E’ il brano autobiografico per eccellenza, la mia storia d’artista: un ragazzino che inizia per caso a strimpellare la chitarra e poi partecipa a un concorso di voci nuove. Il padre si indebita per comprargli un pianoforte e la storia continua. E’ il brano che chiude tutto, forse addirittura con un punto interrogativo. Ho raccontato altre volte quanto un artista con una lunga carriera pensa sempre a un gran finale, a un addio alle scene. Io a un certo punto ho temuto di non finire questo disco, che invece a un certo punto si è concluso. Questo per me è un attestato di vitalità ed è già un successo. Ho ritrovato un vocabolo che abbiamo un po’ perso: un tempo non si diceva ‘registrare un disco’ ma si diceva ‘incidere un disco’. Io ho vissuto per lasciare un segno e mi piacerebbe sapere che, oltre ad aver inciso dei dischi, ho inciso  qualcosa anche nella sfera emozionale di un po’ di persone”.
Noi siamo partner di “12 Note”, i tuoi concerti alle terme di Caracalla, che sono stati rinviati a giugno del prossimo anno. Quanto ti manca non incontrare le persone che cantano le tue canzoni?

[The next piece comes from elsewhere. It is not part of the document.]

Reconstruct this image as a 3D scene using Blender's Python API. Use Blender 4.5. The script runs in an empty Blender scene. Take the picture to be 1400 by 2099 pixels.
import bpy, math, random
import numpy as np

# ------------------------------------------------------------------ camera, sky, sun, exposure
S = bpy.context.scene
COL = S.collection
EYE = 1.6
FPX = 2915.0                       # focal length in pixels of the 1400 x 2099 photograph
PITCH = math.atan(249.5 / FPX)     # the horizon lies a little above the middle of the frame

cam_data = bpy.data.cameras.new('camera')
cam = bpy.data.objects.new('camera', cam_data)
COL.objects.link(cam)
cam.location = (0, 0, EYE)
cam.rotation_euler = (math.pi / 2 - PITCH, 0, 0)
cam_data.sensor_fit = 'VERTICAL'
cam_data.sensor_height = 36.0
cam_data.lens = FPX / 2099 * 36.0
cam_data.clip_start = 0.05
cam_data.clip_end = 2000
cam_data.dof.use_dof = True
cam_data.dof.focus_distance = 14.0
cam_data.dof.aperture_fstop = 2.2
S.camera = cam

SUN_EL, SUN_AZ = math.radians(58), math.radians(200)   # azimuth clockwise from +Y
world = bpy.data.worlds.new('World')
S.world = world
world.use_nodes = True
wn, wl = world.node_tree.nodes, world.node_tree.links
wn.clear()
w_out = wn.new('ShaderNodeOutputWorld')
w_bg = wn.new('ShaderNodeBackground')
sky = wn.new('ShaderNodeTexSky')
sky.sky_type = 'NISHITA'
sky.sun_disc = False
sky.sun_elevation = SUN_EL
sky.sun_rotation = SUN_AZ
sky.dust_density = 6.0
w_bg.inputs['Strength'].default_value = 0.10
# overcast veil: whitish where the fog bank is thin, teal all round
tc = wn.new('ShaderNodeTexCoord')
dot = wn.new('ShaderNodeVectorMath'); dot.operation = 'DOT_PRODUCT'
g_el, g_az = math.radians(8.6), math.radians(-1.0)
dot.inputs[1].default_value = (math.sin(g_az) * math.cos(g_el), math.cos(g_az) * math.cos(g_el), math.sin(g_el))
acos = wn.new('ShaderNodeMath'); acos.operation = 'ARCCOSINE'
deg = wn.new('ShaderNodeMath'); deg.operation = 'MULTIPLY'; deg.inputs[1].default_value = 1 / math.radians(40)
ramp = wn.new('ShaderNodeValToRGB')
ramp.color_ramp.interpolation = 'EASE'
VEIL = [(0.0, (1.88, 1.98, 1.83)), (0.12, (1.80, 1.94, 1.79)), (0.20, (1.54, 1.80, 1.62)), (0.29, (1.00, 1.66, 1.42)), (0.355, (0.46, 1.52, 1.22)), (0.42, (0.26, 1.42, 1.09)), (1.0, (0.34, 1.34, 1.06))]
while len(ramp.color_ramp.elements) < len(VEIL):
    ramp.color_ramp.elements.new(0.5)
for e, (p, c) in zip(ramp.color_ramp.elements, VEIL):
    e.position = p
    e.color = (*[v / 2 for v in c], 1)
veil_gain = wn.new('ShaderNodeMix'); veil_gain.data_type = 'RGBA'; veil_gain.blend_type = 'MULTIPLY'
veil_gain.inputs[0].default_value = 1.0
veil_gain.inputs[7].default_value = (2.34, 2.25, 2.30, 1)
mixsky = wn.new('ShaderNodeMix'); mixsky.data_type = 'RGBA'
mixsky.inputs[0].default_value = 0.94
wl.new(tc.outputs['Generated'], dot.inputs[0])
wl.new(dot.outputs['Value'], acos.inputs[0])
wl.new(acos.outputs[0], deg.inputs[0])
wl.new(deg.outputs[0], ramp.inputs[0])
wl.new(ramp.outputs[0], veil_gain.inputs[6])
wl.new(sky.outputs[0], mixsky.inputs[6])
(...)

Mi manca tanto anche perché, essendo un veterano, non ho tutta una vita artistica davanti. A un certo punto della vita si inizia ad avere molto rispetto per il tempo e a considerarlo molto prezioso. I concerti sono stati rimandati di un anno, mettendo buona parte dei miei collaboratori in una situazione molto difficile. Noi per primi, senza fare troppi appelli, stiamo cercando di provvedere a quello che serve per tornare più forti ad esibirsi. A giugno, io sono fiducioso, faremo questi 12 concerti al teatro di Caracalla. Non era mai successo che un artista non danzante e non lirico avesse questo spazio in un luogo così prestigioso. Poi ci sono due concerti all’Arena di Verona e al Teatro Greco di Siracusa, che sono altri due spazi importanti. Il concetto è quello del gran concerto, del fatto che la musica e i musicisti dal vivo sono già uno spettacolo in se stessi. Ho già il telaio del disco che è una narrazione e dovrò solo metterci dentro gli altri fatti importanti della mia storia. Saranno più di tre ore di musica”.